Em estudo clássico, A Ascensão do Romance, o inglês Ian Watt examina o realismo desse gênero narrativo vitorioso no mundo moderno (que tem uns quase 300 anos de vida). Desde que nasceu em sua versão urbana, na Inglaterra do século 18, o romance conta histórias de gente que se parece muito com o leitor, vive em cidades e ruas que o leitor pode conhecer, sofre coisas parecidas.
Consta que, lá em 1720, quando apareceram obras como Robinson Crusoé e Moll Flanders, havia leitores que sinceramente não tinham certeza sobre o grau de realidade daquelas narrativas – afinal, os personagens tinham nome e sobrenome, cruzavam esquinas que qualquer londrino conhecia. Quem sabe eram mesmo verdadeiros os casos?
O romance conta qualquer história com realismo: essa é sua marca. Mas nos tempos mais recentes começou a relatar trajetórias menos nítidas, mundos interiores, com personagens comandados por forças aleatórias, resultando em caminhos de aspecto arbitrário.
Ricardo Lísias, em O Céu dos Suicidas (Alfaguara), trilha essa estrada. O narrador, Ricardo, tem a manha do colecionista, e purga o suicídio de um amigo, André, os dois formados em História. Se acrescentam outras figuras fugidias, mas o enredo se concentra nesses escassos elementos.
Minha experiência de leitura foi meio ambivalente: ao ler, acompanhei com gosto as peripécias, as buscas, as rememorações do narrador, reconhecendo o bom texto, as cenas bem construídas, por esgarçadas que fossem; mas se, por algum motivo, eu parava de ler, não sentia falta de retomar o livro. Quer dizer, não me movia a curiosidade por saber onde ia dar aquilo.

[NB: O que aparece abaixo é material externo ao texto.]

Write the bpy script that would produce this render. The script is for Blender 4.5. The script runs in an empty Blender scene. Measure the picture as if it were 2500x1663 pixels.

Talvez não seja nenhum problema do livro, porque ele de fato parece viver dessa fragilidade, de ser um relato sem paixão, com pouca intensidade emocional, que não constrói força para manter este leitor à tona, nadando para alcançar o desfecho. Talvez o romance, por isso mesmo, seja tão revelador de uma sensibilidade comum em nosso estranho tempo desiludido e cético.